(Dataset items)
=-=-=

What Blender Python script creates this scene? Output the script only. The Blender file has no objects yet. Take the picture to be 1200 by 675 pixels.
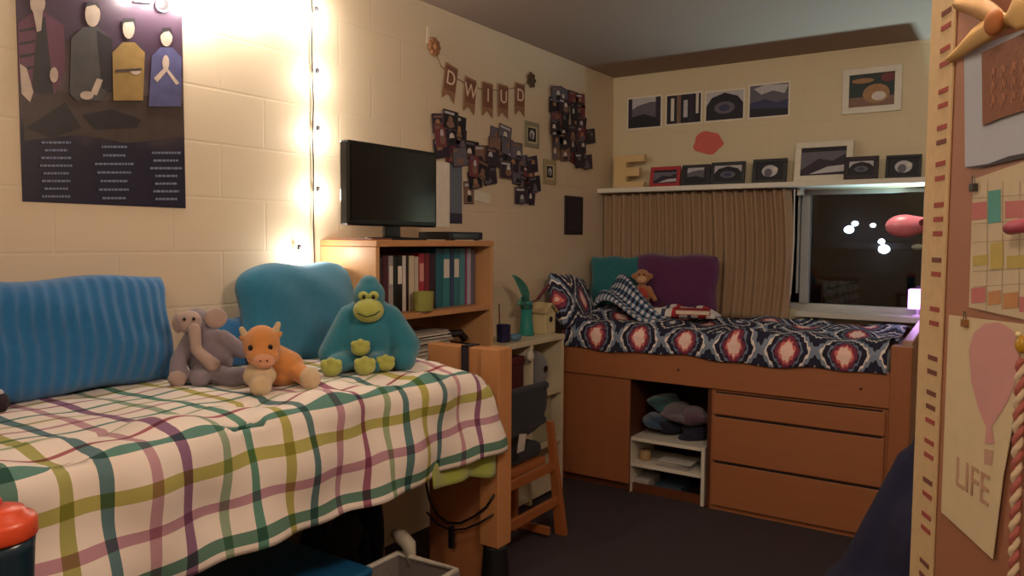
import bpy, bmesh, math, random
from mathutils import Vector, Matrix
random.seed(7)
PI = math.pi
C = bpy.context.scene.collection
# ------------------------------------------------------------------ camera
YAW, PITCH, ROLL, FPX, CZ = .5885, .0617, .0063, 901.0, 1.5
F = Vector((-math.sin(YAW)*math.cos(PITCH), math.cos(YAW)*math.cos(PITCH), -math.sin(PITCH)))
R0 = Vector((math.cos(YAW), math.sin(YAW), 0)); U0 = R0.cross(F)
RV = R0*math.cos(ROLL)+U0*math.sin(ROLL); UV = -R0*math.sin(ROLL)+U0*math.cos(ROLL)
CAM = Vector((0, 0, CZ))
def at(px, py, ax, val):
    """world point seen at a photo pixel on the plane  axis=val"""
    r = F+RV*((px-600)/FPX)-UV*((py-337.5)/FPX)
    return CAM+r*((val-CAM[ax])/r[ax])
def at_plane(px, py, o, n):
    r = F+RV*((px-600)/FPX)-UV*((py-337.5)/FPX)
    return CAM+r*((Vector(o)-CAM).dot(n)/r.dot(n))
cd = bpy.data.cameras.new('camera'); cam = bpy.data.objects.new('camera', cd); C.objects.link(cam)
m = Matrix((RV, UV, -F)).transposed().to_4x4(); m.translation = CAM; cam.matrix_world = m
cd.sensor_width = 36; cd.lens = FPX/1200*36; cd.clip_start = .02
bpy.context.scene.camera = cam
vs = bpy.context.scene.view_settings
bpy.context.scene.display_settings.display_device = 'sRGB'
vs.view_transform = 'Standard'; vs.look = 'None'; vs.gamma = 1; vs.use_curve_mapping = False; vs.exposure = 0.3
# ------------------------------------------------------------------ materials
def lin(c):
    if isinstance(c, str):
        c = [int(c[i:i+2], 16)/255 for i in (0, 2, 4)]
    return tuple([(x/12.92 if x <= .04045 else ((x+.055)/1.055)**2.4) for x in c])+(1,)
_M = {}
class NT:
    def __init__(s, name):
        s.m = bpy.data.materials.new(name); s.m.use_nodes = True; s.t = s.m.node_tree
        s.b = s.t.nodes['Principled BSDF']
    def n(s, kind, **kw):
        x = s.t.nodes.new(kind)
        for k, v in kw.items(): setattr(x, k, v)
        return x
    def l(s, a, b): s.t.links.new(a, b)
    def math(s, op, a, b=None, c=None):
        x = s.n('ShaderNodeMath', operation=op)
        for i, v in enumerate((a, b, c)):
            if v is None: continue
            if isinstance(v, (int, float)): x.inputs[i].default_value = v
            else: s.l(v, x.inputs[i])
        return x.outputs[0]
    def mix(s, fac, a, b, mode='MIX'):
        x = s.n('ShaderNodeMix', data_type='RGBA', blend_type=mode)
        for i, v in ((0, fac), (6, a), (7, b)):
            if isinstance(v, (int, float, tuple)): x.inputs[i].default_value = v
            else: s.l(v, x.inputs[i])
        return x.outputs[2]
    def coord(s, which='Object', scale=None):
        tc = s.n('ShaderNodeTexCoord'); o = tc.outputs[which]
        if scale:
            mp = s.n('ShaderNodeMapping'); mp.inputs['Scale'].default_value = scale; s.l(o, mp.inputs[0]); o = mp.outputs[0]
        return o
    def noise(s, co, scale, detail=3, rough=.5):
        x = s.n('ShaderNodeTexNoise'); x.inputs['Scale'].default_value = scale; x.inputs['Detail'].default_value = detail
        x.inputs['Roughness'].default_value = rough; s.l(co, x.inputs['Vector']); return x.outputs[0]
    def ramp(s, fac, stops, const=False):
        x = s.n('ShaderNodeValToRGB'); cr = x.color_ramp
        if const: cr.interpolation = 'CONSTANT'
        while len(cr.elements) < len(stops): cr.elements.new(.5)
        for e, (p, c) in zip(cr.elements, stops): e.position = p; e.color = lin(c)
        s.l(fac, x.inputs[0]); return x.outputs[0]
    def bump(s, h, strength=.3, dist=.01):
        x = s.n('ShaderNodeBump'); x.inputs['Strength'].default_value = strength; x.inputs['Distance'].default_value = dist
        s.l(h, x.inputs['Height']); s.l(x.outputs[0], s.b.inputs['Normal'])
    def base(s, c):
        if isinstance(c, tuple): s.b.inputs['Base Color'].default_value = c
        else: s.l(c, s.b.inputs['Base Color'])
    def rough(s, v): s.b.inputs['Roughness'].default_value = v
def plain(hexc, rough=.6, var=.12, scale=30, bump=0, bscale=300, metal=0):
    k = ('p', hexc, rough, var, scale, bump, metal)
    if k in _M: return _M[k]
    t = NT('mat_'+hexc); co = t.coord()
    a = lin(hexc); b = tuple(x*(1-var*2) for x in a[:3])+(1,)
    t.base(t.mix(t.noise(co, scale), a, b)); t.rough(rough); t.b.inputs['Metallic'].default_value = metal
    if bump: t.bump(t.noise(co, bscale), bump, .004)
    _M[k] = t.m; return t.m
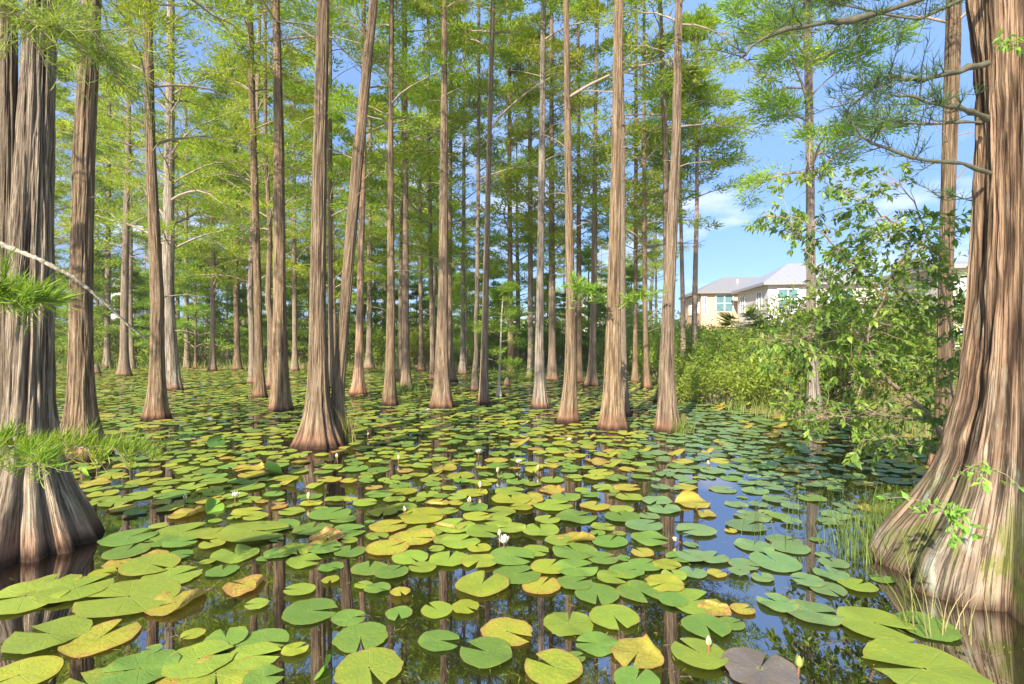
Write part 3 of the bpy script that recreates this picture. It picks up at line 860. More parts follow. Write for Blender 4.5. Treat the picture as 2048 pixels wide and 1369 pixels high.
rgF = np.random.default_rng(31)
protos = [proto_tree(300 + i, Ht, z0, rm, nb) for i, (Ht, z0, rm, nb) in enumerate([(14, 4.2, 2.6, 46), (15, 5.2, 2.5, 46), (13, 3.4, 2.7, 44), (16, 5.8, 2.6, 46), (12, 2.6, 2.6, 44), (14.5, 4.6, 2.4, 44)])]
back_spots = []
tries = 0
while len(back_spots) < 42 and tries < 6000:
    tries += 1
    y = rgF.uniform(24, 58)
    px = rgF.uniform(-160, 1330)
    x = (px - 1024) / FPX * y
    if px > 1190 and y < 30: continue
    if x > shore_x(y) - .3 and px > 1190 and y < 40: continue
    if 820 < px < 1330 and rgF.random() < .6: continue
    if any((x - a) ** 2 + (y - b) ** 2 < 2.6 for a, b in back_spots): continue
    if any((x - t[0]) ** 2 + (y - t[1]) ** 2 < 1.6 for t in TREES.values()): continue
    back_spots.append((x, y))
for i, (x, y) in enumerate(sorted(back_spots, key=lambda p: p[1])):
    px = 1024 + x / y * FPX
    zone = 'behind the two big left trunks' if px < 330 else 'behind the dark straight and dappled trunks' if px < 640 else 'behind the slanting and mottled trunks' if px < 850 else 'behind the pond centre' if px < 1080 else 'behind the bent and thick ribbed trunks'
    lab = 'slender cypress in the far wood ' + zone
    g_ = 'far cypresses ' + zone
    gz = float(ground_z(x, y))
    p = protos[i % len(protos)]
    if i < len(protos):
        p.location = (x, y, max(gz, -.2)); p.rotation_euler = (0, 0, rgF.uniform(0, 6.28)); tag(p, lab, 'tree', g_)
    else:
        copy_tree(p, (x, y, max(gz, -.2)), rgF.uniform(0, 6.28), rgF.uniform(.72, .92) if 840 < px < 1240 else rgF.uniform(.9, 1.25), lab, g_)

# young cypresses under the tall ones, clothed almost to the water
young = [proto_tree(330 + i, h, .7, 1.8, 34, .06, 13) for i, h in enumerate((5.5, 7.0, 6.2))]
ny = 0
for px in np.arange(-90, 1300, 34):
    y = rgF.uniform(27.5, 37)
    px_ = px + rgF.uniform(-12, 12)
    x = (px_ - 1024) / FPX * y
    zone = 'left trunks' if px < 420 else 'wide skirted trunk' if px < 760 else 'pond centre' if px < 1080 else 'thick ribbed trunk'
    lab, g_ = 'low bushy young cypress on the far shore behind the ' + zone, 'young far cypresses behind the ' + zone
    loc, rz, sc = (x, y, max(float(ground_z(x, y)), -.1)), rgF.uniform(0, 6.28), rgF.uniform(.6, 1.05)
    if ny < 3:
        o = young[ny]; o.location = loc; o.rotation_euler = (0, 0, rz); tag(o, lab, 'tree', g_)
    else:
        copy_tree(young[ny % 3], loc, rz, sc, lab, g_)
    ny += 1

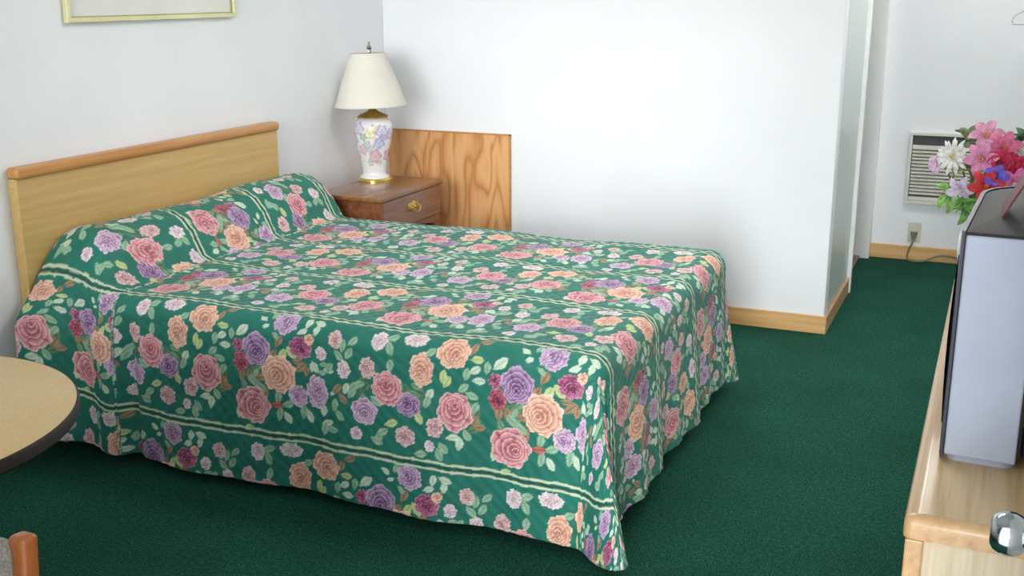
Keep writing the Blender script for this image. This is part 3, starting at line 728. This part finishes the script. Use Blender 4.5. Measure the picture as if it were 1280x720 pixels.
s0 = [(.118,.012,.016),(.118,.478,.016),(.118,.478,.370),(.118,.012,.370)]; s1 = [(.26,.045,.03),(.26,.445,.03),(.26,.445,.33),(.26,.045,.33)]; s2 = [(.42,.12,.05),(.42,.37,.05),(.42,.37,.27),(.42,.12,.27)]
R_ = [[b.verts.new(p) for p in s] for s in (s0,s1,s2)]
for A_,B_ in zip(R_,R_[1:]):
    for k in range(4): b.faces.new((A_[k],A_[(k+1)%4],B_[(k+1)%4],B_[k]))
b.faces.new(R_[0][::-1]); b.faces.new(R_[2]); bevel_all(b,.012,3,10)
obj('rear_housing', b, M['tv_dark'], t, True)
b = bmesh.new(); prism(b, rr_poly(.008,.110,.01,.48,.02), 0, .013); obj('base', b, M['silver'], t, True)

# ------------------------------------------------------------------ folded maroon card on the television
t = thing('tent_card', 'folded dark red card standing on top of the television', 'card', (2.925,-2.93,DZ+.386))
b = bmesh.new()
def leaf_plate(b, x0,z0,x1,z1,th=.003,y0=-.055,y1=.055):
    d = Vector((x1-x0,0,z1-z0)).normalized(); nn = Vector((-d.z,0,d.x))*th
    c4 = [Vector((x0,0,z0)),Vector((x1,0,z1)),Vector((x1,0,z1))+nn,Vector((x0,0,z0))+nn]
    A_ = [b.verts.new((p.x,y0,p.z)) for p in c4]; B_ = [b.verts.new((p.x,y1,p.z)) for p in c4]
    for k in range(4): b.faces.new((A_[k],A_[(k+1)%4],B_[(k+1)%4],B_[k]))
    b.faces.new(A_[::-1]); b.faces.new(B_)
leaf_plate(b,-.040,0,.006,.094); obj('front_leaf', b, M['maroon'], t)
b = bmesh.new(); leaf_plate(b,.006,.094,.050,.0035); obj('back_leaf', b, M['maroon_shaded'], t)

# ------------------------------------------------------------------ vase of artificial flowers
VX, VY = 2.885, -2.13
t = thing('flower_vase', 'white rounded vase on the dresser behind the television', 'vase', (VX,VY,DZ))
obj('bowl', lathe(bmesh.new(), [(.045,0),(.048,.006),(.062,.035),(.078,.09),(.086,.14),(.085,.18),(.074,.212),(.060,.226),(.064,.236),(.060,.237),(.054,.226),(.066,.205),(.076,.17),(.0,.15)], 48), M['vase'], t, True)
PET = {}
def pm(c, v=.12):
    if c not in PET: PET[c] = plain('petal_'+str(len(PET)), c, .6, var=v, vscale=90, sheen=.1)
    return PET[c]
stemm = plain('stem_green', (88,128,70), .6)
def petal(bm, rot, L, W, cup, curl, z0=0, nl=6, nw=4, r0=.003, notch=0):
    g = []
    for i in range(nl+1):
        s = i/nl; rowv = []
        for j in range(nw+1):
            q = j/nw*2-1
            wd = W*(math.sin(PI*min(s*.86+.10,1))**.7)*(1 if i < nl else .55)
            x = r0+s*L*(1-notch*(1-abs(q))*(s > .95)); y = q*wd/2; z = z0+cup*math.sin(s*PI*.55)*L-curl*s*s*L+.18*wd*q*q
            rowv.append(bm.verts.new(rot@Vector((x,y,z))))
        g.append(rowv)
    for i in range(nl):
        for j in range(nw): bm.faces.new((g[i][j],g[i+1][j],g[i+1][j+1],g[i][j+1]))
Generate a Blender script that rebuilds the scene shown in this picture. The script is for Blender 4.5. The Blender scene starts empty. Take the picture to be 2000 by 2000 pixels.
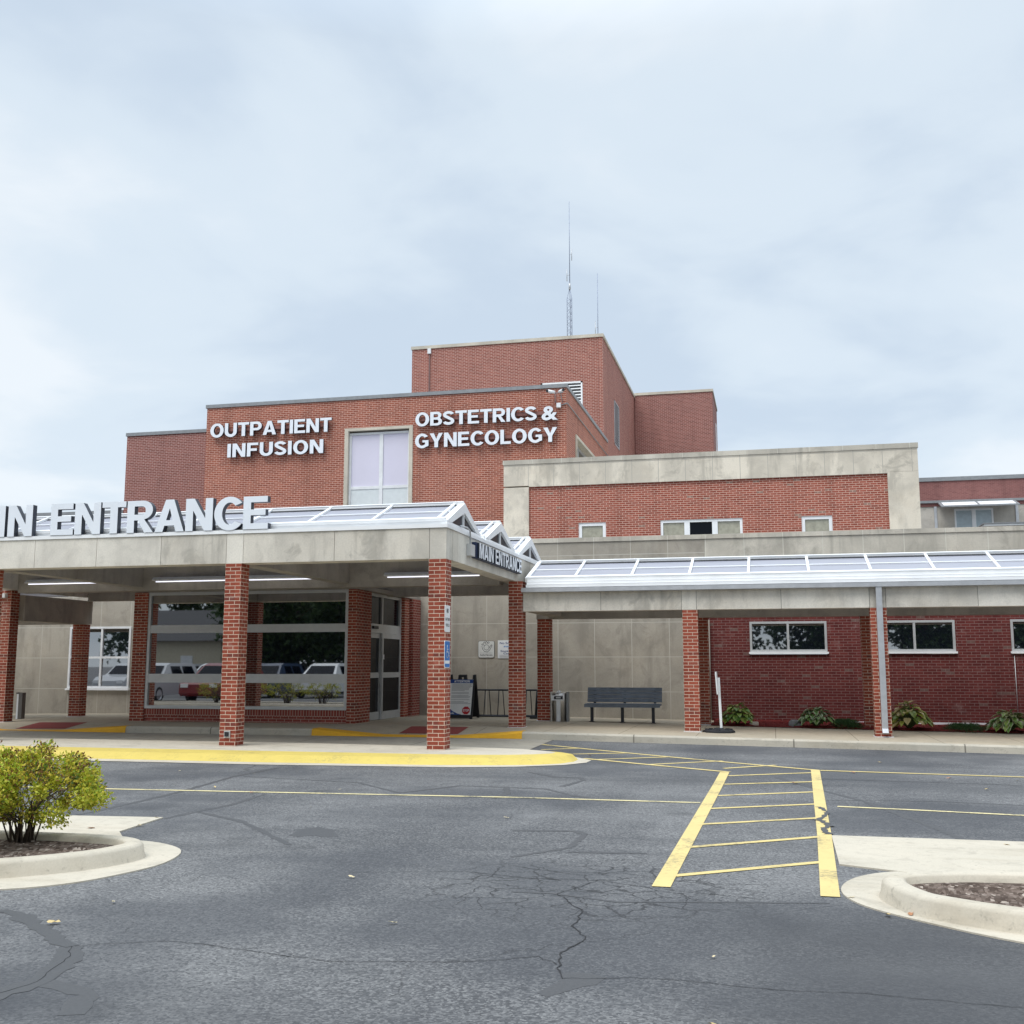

=-=-=

- [Work to be completed] Output the lines of the records above exactly as they appear, from the line containing "Keep writing the" through the line containing "b = bmesh.new(); leaf_plate(b,.006,.094,.050,.0035);".

- [Final answer]
Keep writing the Blender script for this image. This is part 3, starting at line 728. This part finishes the script. Use Blender 4.5. Measure the picture as if it were 1280x720 pixels.
s0 = [(.118,.012,.016),(.118,.478,.016),(.118,.478,.370),(.118,.012,.370)]; s1 = [(.26,.045,.03),(.26,.445,.03),(.26,.445,.33),(.26,.045,.33)]; s2 = [(.42,.12,.05),(.42,.37,.05),(.42,.37,.27),(.42,.12,.27)]
R_ = [[b.verts.new(p) for p in s] for s in (s0,s1,s2)]
for A_,B_ in zip(R_,R_[1:]):
    for k in range(4): b.faces.new((A_[k],A_[(k+1)%4],B_[(k+1)%4],B_[k]))
b.faces.new(R_[0][::-1]); b.faces.new(R_[2]); bevel_all(b,.012,3,10)
obj('rear_housing', b, M['tv_dark'], t, True)
b = bmesh.new(); prism(b, rr_poly(.008,.110,.01,.48,.02), 0, .013); obj('base', b, M['silver'], t, True)

# ------------------------------------------------------------------ folded maroon card on the television
t = thing('tent_card', 'folded dark red card standing on top of the television', 'card', (2.925,-2.93,DZ+.386))
b = bmesh.new()
def leaf_plate(b, x0,z0,x1,z1,th=.003,y0=-.055,y1=.055):
    d = Vector((x1-x0,0,z1-z0)).normalized(); nn = Vector((-d.z,0,d.x))*th
    c4 = [Vector((x0,0,z0)),Vector((x1,0,z1)),Vector((x1,0,z1))+nn,Vector((x0,0,z0))+nn]
    A_ = [b.verts.new((p.x,y0,p.z)) for p in c4]; B_ = [b.verts.new((p.x,y1,p.z)) for p in c4]
    for k in range(4): b.faces.new((A_[k],A_[(k+1)%4],B_[(k+1)%4],B_[k]))
    b.faces.new(A_[::-1]); b.faces.new(B_)
leaf_plate(b,-.040,0,.006,.094); obj('front_leaf', b, M['maroon'], t)
b = bmesh.new(); leaf_plate(b,.006,.094,.050,.0035); obj('back_leaf', b, M['maroon_shaded'], t)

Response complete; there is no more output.